(Records from a dataset)
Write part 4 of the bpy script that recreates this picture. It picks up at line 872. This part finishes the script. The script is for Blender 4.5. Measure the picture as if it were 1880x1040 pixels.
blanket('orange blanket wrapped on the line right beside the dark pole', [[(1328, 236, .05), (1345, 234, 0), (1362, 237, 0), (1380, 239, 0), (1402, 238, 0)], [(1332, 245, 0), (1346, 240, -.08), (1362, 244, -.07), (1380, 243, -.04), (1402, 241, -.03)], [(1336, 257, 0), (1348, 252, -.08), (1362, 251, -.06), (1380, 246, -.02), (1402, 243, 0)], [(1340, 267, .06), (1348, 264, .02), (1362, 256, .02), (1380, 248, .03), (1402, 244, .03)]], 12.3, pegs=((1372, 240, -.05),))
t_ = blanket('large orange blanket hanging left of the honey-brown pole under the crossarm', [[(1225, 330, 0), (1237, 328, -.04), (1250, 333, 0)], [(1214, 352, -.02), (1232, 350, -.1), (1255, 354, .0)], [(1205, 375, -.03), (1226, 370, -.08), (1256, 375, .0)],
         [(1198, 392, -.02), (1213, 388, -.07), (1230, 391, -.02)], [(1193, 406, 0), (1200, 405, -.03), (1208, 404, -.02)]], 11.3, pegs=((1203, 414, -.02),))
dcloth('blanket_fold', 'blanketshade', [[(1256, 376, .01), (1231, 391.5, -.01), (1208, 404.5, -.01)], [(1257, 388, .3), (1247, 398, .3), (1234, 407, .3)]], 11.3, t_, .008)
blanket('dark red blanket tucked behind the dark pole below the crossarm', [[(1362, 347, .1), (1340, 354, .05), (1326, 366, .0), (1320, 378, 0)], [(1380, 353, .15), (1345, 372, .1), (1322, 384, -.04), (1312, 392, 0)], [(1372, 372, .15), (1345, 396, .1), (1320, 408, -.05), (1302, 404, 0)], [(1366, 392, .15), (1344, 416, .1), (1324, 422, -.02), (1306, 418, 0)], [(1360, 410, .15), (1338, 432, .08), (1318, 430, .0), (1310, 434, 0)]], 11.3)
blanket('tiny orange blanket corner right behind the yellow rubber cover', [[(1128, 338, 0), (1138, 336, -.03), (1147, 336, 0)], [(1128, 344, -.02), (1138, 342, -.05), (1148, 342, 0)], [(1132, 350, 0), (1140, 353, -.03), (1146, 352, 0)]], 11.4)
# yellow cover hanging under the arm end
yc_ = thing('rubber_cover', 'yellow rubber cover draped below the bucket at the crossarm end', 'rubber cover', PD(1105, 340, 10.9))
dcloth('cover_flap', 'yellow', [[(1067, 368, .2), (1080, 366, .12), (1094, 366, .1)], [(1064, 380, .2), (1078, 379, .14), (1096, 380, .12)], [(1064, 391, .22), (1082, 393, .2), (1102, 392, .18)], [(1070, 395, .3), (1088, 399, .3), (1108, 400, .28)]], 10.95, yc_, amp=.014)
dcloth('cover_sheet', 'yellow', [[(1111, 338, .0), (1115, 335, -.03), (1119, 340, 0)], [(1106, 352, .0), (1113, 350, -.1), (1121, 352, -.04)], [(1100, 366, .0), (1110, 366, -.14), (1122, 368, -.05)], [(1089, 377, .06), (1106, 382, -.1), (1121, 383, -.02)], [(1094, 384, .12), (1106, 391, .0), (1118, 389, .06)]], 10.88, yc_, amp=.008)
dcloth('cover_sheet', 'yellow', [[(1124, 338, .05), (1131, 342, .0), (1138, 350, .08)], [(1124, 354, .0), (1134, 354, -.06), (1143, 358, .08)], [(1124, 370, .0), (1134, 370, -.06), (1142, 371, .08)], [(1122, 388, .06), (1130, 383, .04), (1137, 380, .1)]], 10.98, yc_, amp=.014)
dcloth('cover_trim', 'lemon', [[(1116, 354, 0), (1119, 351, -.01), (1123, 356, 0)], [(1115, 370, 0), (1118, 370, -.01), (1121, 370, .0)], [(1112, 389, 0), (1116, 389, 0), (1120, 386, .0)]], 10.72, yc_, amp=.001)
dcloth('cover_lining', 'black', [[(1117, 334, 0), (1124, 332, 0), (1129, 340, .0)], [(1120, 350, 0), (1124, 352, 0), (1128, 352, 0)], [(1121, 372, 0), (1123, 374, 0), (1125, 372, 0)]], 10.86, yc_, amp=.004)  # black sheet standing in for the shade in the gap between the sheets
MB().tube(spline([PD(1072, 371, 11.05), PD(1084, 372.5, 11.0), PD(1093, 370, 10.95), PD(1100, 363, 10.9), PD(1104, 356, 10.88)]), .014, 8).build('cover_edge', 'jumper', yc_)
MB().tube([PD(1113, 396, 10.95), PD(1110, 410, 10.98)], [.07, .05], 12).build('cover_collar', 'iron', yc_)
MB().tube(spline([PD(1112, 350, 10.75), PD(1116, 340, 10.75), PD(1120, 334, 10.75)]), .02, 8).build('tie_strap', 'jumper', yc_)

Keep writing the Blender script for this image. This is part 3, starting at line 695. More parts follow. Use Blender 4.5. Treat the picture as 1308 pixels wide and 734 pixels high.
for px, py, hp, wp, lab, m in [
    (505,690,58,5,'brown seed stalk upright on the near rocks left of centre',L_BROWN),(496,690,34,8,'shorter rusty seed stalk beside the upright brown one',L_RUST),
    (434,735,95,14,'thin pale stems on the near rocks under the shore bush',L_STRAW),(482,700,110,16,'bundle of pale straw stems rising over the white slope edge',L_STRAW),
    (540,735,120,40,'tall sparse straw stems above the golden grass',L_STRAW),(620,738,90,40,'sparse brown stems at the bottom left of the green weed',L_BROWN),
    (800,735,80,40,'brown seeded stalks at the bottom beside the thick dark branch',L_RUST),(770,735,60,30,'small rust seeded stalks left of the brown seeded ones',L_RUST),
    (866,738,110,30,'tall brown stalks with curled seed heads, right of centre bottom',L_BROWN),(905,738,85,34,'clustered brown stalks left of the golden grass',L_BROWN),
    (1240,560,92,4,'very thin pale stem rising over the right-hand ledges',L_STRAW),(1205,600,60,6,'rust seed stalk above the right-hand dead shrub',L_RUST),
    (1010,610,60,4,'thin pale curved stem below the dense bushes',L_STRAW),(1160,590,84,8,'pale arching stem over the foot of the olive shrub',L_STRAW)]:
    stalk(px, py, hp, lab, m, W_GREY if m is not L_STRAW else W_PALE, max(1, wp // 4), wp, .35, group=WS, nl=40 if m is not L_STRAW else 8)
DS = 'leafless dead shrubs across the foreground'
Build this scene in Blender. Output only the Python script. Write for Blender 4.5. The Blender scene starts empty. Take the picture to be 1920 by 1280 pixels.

#### YOUR INSTRUCTIONS:
Find every line with the word "picture" and state how many there are, with no other words.

#### RIGHT ANSWER:
3